Saturday, June 13, 2009

Clint


Clint Eastwood started as an actor on TV's Gunsmoke. Boyishly handsome, he stood out. He grew to manhood and stardom in Sergio Leone's "Dollars trilogy" with A Fistful of Dollars, For A Few Dollars More and The Good, The Bad and The Ugly. He was the man with no name and an international player, but he wasn't especially well-respected. There was little to suggest the things to come. Then, in the 70's, Clint Eastwood the icon arrived in the form of Dirty Harry Callahan. Dirty Harry was an uncommonly primal cop film. It inspired a legion of inferior spinoffs and provoked us with a brand of justice that wasn't simply black and white. Eastwood made four other Dirty Harry pictures, each based on hot-button, morally provocative, situations. They were slickly made and unabashedly exploitative. They worked...well, all but The Dead Pool.

Clint climbed into the director's chair for Sudden Impact, the most complex film in the series. Throughout the 70's and 80's he continued to top himself, delivering high-octane entertainment in various action and suspense thrillers. He toyed with audience perceptions by befriending a monkey in Every Which Way But Loose and putting the cowboy hat back on in The Outlaw Josey Wales. Just as he started to catch fire, he would reinvent himself -- restless for new creative challenges.

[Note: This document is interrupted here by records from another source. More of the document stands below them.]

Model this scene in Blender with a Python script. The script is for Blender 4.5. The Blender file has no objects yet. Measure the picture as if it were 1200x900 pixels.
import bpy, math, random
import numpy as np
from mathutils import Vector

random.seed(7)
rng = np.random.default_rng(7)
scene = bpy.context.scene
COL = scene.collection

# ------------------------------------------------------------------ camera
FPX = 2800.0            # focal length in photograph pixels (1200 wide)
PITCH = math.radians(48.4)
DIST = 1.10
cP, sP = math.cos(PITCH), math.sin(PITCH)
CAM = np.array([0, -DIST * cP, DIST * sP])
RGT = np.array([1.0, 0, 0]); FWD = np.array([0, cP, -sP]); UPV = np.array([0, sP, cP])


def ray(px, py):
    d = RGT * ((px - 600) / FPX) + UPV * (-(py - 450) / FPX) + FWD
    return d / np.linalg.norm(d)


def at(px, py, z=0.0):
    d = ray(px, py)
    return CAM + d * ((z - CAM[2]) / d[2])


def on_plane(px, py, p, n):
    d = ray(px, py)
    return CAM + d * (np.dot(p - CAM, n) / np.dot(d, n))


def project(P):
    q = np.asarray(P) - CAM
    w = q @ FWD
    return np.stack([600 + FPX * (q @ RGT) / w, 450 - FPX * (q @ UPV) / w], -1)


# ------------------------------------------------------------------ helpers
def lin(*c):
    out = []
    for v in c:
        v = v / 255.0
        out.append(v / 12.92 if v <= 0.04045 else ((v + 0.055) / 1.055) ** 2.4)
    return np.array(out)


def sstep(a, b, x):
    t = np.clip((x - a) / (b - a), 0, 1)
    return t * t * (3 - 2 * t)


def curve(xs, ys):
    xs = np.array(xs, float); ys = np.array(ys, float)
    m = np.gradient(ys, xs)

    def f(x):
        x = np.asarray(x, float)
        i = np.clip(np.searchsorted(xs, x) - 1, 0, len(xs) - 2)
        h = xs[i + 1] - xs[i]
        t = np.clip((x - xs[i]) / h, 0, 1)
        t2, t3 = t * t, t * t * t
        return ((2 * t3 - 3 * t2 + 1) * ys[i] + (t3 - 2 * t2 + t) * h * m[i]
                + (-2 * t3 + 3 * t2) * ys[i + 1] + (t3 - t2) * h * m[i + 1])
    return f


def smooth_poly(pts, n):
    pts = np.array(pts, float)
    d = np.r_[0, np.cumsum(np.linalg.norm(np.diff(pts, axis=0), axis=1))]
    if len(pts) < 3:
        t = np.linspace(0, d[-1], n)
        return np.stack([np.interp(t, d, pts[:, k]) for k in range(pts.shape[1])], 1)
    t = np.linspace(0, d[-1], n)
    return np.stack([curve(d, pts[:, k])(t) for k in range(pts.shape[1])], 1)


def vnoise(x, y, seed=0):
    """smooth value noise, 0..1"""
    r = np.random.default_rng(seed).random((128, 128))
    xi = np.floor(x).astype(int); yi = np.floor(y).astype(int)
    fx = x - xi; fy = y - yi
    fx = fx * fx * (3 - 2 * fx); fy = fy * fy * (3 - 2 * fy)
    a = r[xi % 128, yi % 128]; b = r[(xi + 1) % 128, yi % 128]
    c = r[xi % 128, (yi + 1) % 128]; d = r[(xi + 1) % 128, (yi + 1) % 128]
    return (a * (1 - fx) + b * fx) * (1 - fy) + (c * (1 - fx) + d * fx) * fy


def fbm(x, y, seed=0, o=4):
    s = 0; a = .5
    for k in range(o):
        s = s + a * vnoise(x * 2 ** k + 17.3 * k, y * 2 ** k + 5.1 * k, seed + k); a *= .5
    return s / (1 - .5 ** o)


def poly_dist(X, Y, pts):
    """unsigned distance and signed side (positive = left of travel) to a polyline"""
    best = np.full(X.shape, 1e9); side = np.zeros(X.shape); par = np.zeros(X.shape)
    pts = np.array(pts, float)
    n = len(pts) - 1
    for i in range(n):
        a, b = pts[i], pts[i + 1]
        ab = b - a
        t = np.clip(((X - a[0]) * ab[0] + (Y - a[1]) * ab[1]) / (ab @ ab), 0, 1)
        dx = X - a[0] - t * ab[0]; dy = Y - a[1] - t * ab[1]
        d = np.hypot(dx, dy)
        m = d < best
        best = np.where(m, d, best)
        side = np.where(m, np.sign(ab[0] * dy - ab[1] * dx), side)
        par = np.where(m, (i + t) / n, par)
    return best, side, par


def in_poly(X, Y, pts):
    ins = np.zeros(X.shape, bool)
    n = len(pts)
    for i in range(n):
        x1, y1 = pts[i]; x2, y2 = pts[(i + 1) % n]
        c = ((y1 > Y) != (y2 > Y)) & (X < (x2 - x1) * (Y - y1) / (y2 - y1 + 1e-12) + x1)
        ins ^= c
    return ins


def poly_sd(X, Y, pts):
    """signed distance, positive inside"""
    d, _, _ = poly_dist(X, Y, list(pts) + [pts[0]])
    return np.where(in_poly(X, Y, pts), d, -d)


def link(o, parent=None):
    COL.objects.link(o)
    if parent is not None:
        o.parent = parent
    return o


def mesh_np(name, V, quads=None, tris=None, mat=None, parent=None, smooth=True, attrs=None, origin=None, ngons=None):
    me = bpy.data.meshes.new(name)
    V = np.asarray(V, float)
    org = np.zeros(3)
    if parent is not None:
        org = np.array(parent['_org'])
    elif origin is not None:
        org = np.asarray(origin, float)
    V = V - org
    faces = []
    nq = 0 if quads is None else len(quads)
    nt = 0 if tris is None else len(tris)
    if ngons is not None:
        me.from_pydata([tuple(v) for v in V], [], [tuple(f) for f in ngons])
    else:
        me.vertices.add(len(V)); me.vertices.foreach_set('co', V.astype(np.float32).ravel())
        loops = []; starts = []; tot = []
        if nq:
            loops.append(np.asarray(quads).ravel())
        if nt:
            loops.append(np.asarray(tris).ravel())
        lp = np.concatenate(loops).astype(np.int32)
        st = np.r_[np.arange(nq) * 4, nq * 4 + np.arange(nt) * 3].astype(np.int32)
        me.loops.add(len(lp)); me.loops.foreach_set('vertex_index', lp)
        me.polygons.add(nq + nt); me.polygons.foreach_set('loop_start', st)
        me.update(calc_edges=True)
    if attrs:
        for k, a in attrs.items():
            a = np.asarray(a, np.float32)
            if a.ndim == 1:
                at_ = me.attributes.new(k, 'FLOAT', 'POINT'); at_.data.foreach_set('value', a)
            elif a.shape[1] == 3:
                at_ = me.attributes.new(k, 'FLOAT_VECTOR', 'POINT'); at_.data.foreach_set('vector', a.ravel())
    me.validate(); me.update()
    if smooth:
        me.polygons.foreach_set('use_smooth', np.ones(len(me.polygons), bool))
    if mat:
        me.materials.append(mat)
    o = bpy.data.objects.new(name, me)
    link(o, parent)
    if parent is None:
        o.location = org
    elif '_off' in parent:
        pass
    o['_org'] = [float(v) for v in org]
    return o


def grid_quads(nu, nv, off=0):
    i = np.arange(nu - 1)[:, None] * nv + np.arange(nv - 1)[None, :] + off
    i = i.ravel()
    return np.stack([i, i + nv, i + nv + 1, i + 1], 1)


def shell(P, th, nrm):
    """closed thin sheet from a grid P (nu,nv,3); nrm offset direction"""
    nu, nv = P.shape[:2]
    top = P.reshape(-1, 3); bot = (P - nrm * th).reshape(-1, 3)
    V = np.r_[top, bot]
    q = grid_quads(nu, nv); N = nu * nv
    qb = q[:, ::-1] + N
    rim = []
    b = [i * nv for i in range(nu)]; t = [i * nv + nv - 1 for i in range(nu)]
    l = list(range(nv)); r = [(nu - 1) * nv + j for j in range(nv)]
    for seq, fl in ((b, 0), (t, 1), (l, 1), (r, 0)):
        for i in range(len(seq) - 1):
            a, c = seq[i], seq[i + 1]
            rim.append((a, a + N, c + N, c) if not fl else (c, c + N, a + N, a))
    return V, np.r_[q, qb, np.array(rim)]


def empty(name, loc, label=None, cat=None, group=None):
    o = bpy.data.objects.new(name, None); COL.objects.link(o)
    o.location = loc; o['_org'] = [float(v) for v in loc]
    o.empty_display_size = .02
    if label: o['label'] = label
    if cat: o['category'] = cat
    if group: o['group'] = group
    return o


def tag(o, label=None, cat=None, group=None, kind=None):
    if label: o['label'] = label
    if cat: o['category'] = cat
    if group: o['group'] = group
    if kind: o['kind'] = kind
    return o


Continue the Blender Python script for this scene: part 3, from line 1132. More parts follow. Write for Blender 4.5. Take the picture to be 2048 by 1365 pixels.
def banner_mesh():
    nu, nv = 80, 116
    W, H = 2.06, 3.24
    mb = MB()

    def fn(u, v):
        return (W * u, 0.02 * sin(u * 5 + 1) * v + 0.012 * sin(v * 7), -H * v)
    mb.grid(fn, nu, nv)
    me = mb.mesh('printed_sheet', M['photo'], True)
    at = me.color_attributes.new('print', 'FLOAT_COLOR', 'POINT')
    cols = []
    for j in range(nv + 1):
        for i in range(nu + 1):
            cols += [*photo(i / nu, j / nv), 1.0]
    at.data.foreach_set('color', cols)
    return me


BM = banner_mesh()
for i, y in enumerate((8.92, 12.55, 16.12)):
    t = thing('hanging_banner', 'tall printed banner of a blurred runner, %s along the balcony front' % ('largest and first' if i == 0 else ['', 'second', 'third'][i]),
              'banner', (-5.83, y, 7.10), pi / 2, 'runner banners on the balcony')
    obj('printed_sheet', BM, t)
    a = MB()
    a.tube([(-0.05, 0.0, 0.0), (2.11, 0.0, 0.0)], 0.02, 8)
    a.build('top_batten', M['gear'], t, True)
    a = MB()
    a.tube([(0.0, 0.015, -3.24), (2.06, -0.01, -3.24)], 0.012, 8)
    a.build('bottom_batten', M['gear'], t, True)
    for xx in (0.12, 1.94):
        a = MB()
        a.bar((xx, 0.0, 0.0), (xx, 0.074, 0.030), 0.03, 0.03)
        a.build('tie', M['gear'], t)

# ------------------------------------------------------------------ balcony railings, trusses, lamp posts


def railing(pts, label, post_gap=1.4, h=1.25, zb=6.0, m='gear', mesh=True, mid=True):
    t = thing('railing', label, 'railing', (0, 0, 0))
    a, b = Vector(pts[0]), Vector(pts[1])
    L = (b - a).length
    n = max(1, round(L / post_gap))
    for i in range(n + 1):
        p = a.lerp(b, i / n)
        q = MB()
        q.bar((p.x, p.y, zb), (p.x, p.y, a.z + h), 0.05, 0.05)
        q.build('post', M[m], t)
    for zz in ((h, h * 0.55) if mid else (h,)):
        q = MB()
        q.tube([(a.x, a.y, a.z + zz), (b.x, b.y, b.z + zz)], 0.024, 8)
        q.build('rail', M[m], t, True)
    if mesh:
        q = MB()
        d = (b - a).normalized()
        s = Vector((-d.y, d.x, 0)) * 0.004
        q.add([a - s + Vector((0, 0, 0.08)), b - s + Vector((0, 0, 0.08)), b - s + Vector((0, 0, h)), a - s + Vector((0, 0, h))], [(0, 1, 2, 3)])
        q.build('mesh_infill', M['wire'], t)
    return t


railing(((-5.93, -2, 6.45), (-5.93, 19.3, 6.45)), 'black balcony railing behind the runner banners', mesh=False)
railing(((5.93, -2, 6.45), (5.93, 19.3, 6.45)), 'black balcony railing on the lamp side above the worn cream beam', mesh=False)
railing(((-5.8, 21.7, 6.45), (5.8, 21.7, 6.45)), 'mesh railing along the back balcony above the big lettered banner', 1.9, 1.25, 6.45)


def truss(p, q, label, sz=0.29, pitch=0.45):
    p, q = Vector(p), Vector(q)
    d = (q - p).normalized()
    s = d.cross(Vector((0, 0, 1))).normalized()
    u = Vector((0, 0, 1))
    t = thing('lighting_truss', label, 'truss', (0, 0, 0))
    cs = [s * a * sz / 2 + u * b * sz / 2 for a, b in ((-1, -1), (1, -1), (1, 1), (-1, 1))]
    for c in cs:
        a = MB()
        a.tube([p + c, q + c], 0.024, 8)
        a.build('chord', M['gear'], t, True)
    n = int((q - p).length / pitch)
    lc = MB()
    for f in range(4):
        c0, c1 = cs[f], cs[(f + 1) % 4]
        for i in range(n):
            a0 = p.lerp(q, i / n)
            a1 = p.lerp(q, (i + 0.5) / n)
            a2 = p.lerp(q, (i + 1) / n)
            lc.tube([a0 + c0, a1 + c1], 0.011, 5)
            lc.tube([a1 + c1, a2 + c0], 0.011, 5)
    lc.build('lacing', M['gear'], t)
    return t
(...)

Now at age 79, Clint has become one of the most talked about American directors. His last two films, Changeling and Gran Torino, both released last year, are among his very best and he shows no signs of slowing down. Since Unforgiven, his greatest film, Clint has assembled a remarkably diverse and consistent filmography. Several films have entered the cinematic pantheon (A Perfect World, The Bridges of Madison County, Million Dollar Baby, Letters from Iwo Jima). As a director, his work is sobering, honest and authentic. Some of his films suffer from sluggish pacing and an obvious didacticism, but even his misfires offer compelling themes and uncommonly intimate acting. Clint is a keen student of the human condition. He probes deeply into the fabric of society, without ever drifting into pretension or stylistic excess. Could he be one of our greatest living directors?